▶ **YOUR TASK**
Transcribe the material verbatim in full; the pictures do not belong in the copy.

▶ **PROVIDED DATA**
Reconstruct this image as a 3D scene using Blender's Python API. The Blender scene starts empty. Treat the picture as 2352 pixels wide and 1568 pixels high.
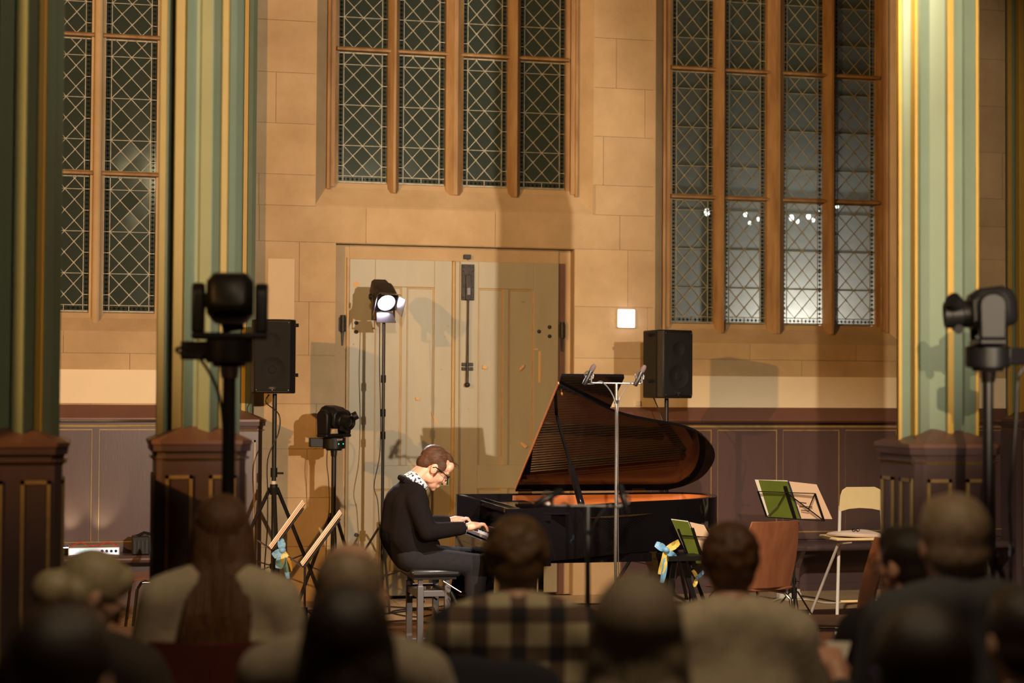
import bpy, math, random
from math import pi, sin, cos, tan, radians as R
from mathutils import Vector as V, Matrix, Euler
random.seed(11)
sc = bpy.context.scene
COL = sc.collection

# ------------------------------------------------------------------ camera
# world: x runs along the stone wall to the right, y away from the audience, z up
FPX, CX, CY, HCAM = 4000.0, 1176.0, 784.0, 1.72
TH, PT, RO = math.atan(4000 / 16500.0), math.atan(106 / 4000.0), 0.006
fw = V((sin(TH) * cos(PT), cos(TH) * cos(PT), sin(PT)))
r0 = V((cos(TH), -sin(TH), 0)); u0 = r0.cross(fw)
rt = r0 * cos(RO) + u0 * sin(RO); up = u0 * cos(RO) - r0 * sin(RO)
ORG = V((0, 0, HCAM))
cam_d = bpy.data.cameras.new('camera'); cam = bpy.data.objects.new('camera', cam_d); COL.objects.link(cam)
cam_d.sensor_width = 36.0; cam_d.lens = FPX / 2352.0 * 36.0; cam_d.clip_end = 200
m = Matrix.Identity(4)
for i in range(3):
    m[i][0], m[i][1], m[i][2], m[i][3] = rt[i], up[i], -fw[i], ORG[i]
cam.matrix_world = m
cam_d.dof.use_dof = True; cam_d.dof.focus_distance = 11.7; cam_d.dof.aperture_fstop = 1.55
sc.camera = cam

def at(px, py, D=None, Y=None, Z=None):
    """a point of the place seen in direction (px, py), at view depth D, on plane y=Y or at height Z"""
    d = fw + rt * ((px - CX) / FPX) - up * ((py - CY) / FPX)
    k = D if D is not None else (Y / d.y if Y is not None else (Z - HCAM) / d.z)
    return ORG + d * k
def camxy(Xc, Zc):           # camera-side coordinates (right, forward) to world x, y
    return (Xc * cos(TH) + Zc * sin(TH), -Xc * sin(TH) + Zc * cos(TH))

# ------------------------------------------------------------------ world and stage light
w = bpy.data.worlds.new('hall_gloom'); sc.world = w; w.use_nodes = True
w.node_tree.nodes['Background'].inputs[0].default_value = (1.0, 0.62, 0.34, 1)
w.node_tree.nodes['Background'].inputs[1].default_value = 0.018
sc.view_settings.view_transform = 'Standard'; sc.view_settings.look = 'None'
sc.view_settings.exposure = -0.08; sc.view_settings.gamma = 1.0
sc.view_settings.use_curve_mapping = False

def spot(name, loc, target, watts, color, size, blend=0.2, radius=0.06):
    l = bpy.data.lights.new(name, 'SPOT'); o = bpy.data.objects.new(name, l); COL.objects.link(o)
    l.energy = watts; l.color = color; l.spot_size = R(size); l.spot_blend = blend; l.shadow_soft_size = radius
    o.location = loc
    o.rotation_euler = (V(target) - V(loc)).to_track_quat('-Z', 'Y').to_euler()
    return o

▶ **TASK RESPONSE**
Reconstruct this image as a 3D scene using Blender's Python API. The Blender scene starts empty. Treat the picture as 2352 pixels wide and 1568 pixels high.
import bpy, math, random
from math import pi, sin, cos, tan, radians as R
from mathutils import Vector as V, Matrix, Euler
random.seed(11)
sc = bpy.context.scene
COL = sc.collection

# ------------------------------------------------------------------ camera
# world: x runs along the stone wall to the right, y away from the audience, z up
FPX, CX, CY, HCAM = 4000.0, 1176.0, 784.0, 1.72
TH, PT, RO = math.atan(4000 / 16500.0), math.atan(106 / 4000.0), 0.006
fw = V((sin(TH) * cos(PT), cos(TH) * cos(PT), sin(PT)))
r0 = V((cos(TH), -sin(TH), 0)); u0 = r0.cross(fw)
rt = r0 * cos(RO) + u0 * sin(RO); up = u0 * cos(RO) - r0 * sin(RO)
ORG = V((0, 0, HCAM))
cam_d = bpy.data.cameras.new('camera'); cam = bpy.data.objects.new('camera', cam_d); COL.objects.link(cam)
cam_d.sensor_width = 36.0; cam_d.lens = FPX / 2352.0 * 36.0; cam_d.clip_end = 200
m = Matrix.Identity(4)
for i in range(3):
    m[i][0], m[i][1], m[i][2], m[i][3] = rt[i], up[i], -fw[i], ORG[i]
cam.matrix_world = m
cam_d.dof.use_dof = True; cam_d.dof.focus_distance = 11.7; cam_d.dof.aperture_fstop = 1.55
sc.camera = cam

def at(px, py, D=None, Y=None, Z=None):
    """a point of the place seen in direction (px, py), at view depth D, on plane y=Y or at height Z"""
    d = fw + rt * ((px - CX) / FPX) - up * ((py - CY) / FPX)
    k = D if D is not None else (Y / d.y if Y is not None else (Z - HCAM) / d.z)
    return ORG + d * k
def camxy(Xc, Zc):           # camera-side coordinates (right, forward) to world x, y
    return (Xc * cos(TH) + Zc * sin(TH), -Xc * sin(TH) + Zc * cos(TH))

# ------------------------------------------------------------------ world and stage light
w = bpy.data.worlds.new('hall_gloom'); sc.world = w; w.use_nodes = True
w.node_tree.nodes['Background'].inputs[0].default_value = (1.0, 0.62, 0.34, 1)
w.node_tree.nodes['Background'].inputs[1].default_value = 0.018
sc.view_settings.view_transform = 'Standard'; sc.view_settings.look = 'None'
sc.view_settings.exposure = -0.08; sc.view_settings.gamma = 1.0
sc.view_settings.use_curve_mapping = False

def spot(name, loc, target, watts, color, size, blend=0.2, radius=0.06):
    l = bpy.data.lights.new(name, 'SPOT'); o = bpy.data.objects.new(name, l); COL.objects.link(o)
    l.energy = watts; l.color = color; l.spot_size = R(size); l.spot_blend = blend; l.shadow_soft_size = radius
    o.location = loc
    o.rotation_euler = (V(target) - V(loc)).to_track_quat('-Z', 'Y').to_euler()
    return o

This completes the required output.